In 1061, so the story goes, the lady of the manor of Little Walsingham in Norfolk, a widow named Richeldis, prayed to our Lady asking how she could honour her in some special way. In answer to this prayer Mary led Richeldis in spirit to Nazareth and showed her the house in which she had first received the angel’s message. Mary told Richeldis to take the measurements of this house and build another one just like it in Walsingham. It would be a place where people could come to honour her and her Son, remembering especially the mystery of the Annunciation and Mary’s joyful ‘yes’ to conceiving the Saviour.
The late eleventh century and all through the twelfth and thirteenth century was the era of the crusades, which saw a growing interest in the sites consecrated by the human presence of Jesus in the Holy Land. But now pilgrims need not go so far; in England itself there was a ‘new Nazareth’ built by one of their own countrywomen.
After some time Augustinian canons took over the care of the holy house and enshrined it in a special chapel within a much larger church. Pilgrims began to come from all over England and even abroad. From the time of Henry III nearly all the kings and queens of the realm visited Walsingham, as well as hundreds of ordinary people seeking help, healing and inner peace. Walsingham ranked with Rome, Jerusalem and Compostella in importance as a pilgrimage destination.
However, the Shrine was destroyed at the time of the Reformation, and only rebuilt at the beginning of the twentieth century, mainly due to the inspired leadership of the Anglican vicar of Walsingham, Fr Hope Patten. He revived devotion to Our Lady under this title and built a new shrine Church and Holy House in the village, together with a statue modelled on that depicted on the ancient priory seal. It shows a seated Mary with her Son on her lap holding a book of the gospels.

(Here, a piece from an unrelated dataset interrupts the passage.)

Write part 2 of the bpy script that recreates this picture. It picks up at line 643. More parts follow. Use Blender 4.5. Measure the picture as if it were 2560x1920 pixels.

Meanwhile a Miss Charlotte Boyd had purchased and restored the ancient Slipper Chapel a mile away and gifted it to the Catholic Church. This has since become the National Shrine of the Catholic Church in England. So Walsingham is a village dedicated to Mary, a place of ecumenical pilgrimage with a growing understanding of the original message of Walsingham as received by Richeldis – that it should be a place where the joy of the Annunciation could be remembered and celebrated, for the Word became flesh and dwelt amongst us through Mary’s joyful and ready ‘yes,’ spoken within an ordinary house that would become the boyhood home of the Son of God himself.
Shrine approved 1897.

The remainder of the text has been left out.